Syria announced this week that, contrary to expectations, it would attend the meeting on Arab-Israeli conflict hosted by the US in Annapolis at the end of November. This could be a chance for a step forward in the peace process, if it were seized correctly.
It is not clear that Syria has ever actually been interested in peace with Israel. Having a foreign enemy serves a useful purpose for the Ba'athist regime: it gives them a scapegoat on which to blame any and all troubles faced by the Syrian people.
But one crucial thing has changed in Syria: its oil is running out. In 2007, for the first time in recent history, Syria became a net oil importer. This has significant consequences: income from oil exports have long been a crucial source of revenue for the Syrian government, and rather suddenly they have lost it -- just as oil prices are skyrocketing.
So why is this an opportunity? The loss of oil revenues means that the Syrian government is desparately looking for a way to balance its books. The first time the US was able to create peace between Israel and one of its neighbors, Egypt, it did so by offering massive side payments to an Arab state in need of revenues. Now Syria falls in the same camp: maybe, just maybe, it could be tempted to offer a lasting peace in exchange for a new source of funding for its cash-strapped government.

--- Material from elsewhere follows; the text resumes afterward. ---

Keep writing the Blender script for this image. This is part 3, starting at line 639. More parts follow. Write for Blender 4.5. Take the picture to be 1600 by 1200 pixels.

This is not to argue that the Syrian regime is either pleasant or trustworthy. Granted, there is a certain stench associated with American payments to a Ba'athist dictatorship. Maybe the best thing to do is to hope that the Ba'athist regime runs into so much trouble that it gets overthrown by its own people, and replaced by a regime more interested in peace. But opportunities to create peace in the Middle East do not come everyday, and the US should think twice before throwing it away.